I Have 14 Minutes and I’m Going to Use Them To Write This

Erik Kostov
Sep 2, 2018 · 2 min read

It’s almost 8pm. 7:46 to be exact. I have 14 minutes. The phone rang. Dang.

:50. 10 minutes lef— Dang. :51. Okay. 9 minutes left.

Dad called. Meatballs for dinner. Okay. Cat ran away mid-call. Caught it. Now it’s home. Checked the fridge. Nothing to eat. Meatballs, right.

Spent 50+ minutes writing down ideas on a philosophical essay about creative people and how the standard career path doesn’t work for them.

Now we’re here. :52. 8 minutes left.

All I wanted to say was that creative people don’t fit the norms of society because society is built on norms and creative people by definition are those who (:53) break the norms.

Laptop burning as I write this. 6 minutes left. Don’t know what to say so that it sounds coherent, is interesting and I can make a clear point in 3 minutes or less (so that I can edit it).

Think, damnit.

I’m waiting for the clock to move to :55 so I can have something to write. I’m glancing at it. There. It changed. I now have less than 5 minutes. 7 glances in a row and now I have even less time than I started the sentence off with.

Maybe creativity should be left alone. Maybe everyone should be left alone. (:56. 4 minutes.) Maybe we shouldn’t judge. Maybe we shouldn’t be quick to give advice. Maybe things are way more complicated than we give them credit for…

Yeah, maybe…

3 minutes left on the clock. I say this as the numbers switch from the curvy 6 to the jagged 7 and I’m off to edit this.

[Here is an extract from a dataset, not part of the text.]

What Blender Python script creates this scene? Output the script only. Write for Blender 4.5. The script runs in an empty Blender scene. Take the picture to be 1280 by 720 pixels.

I don’t know if I have a point for you. But the point for me is that things are more complicated than I thought. I will humble myself. It’s a great thing to try and do. I learned it in my old street dance days. But that’s for another time.

Thank you for reading. I hope your day is filled with flowers and small dogs that lick you and bark cutely.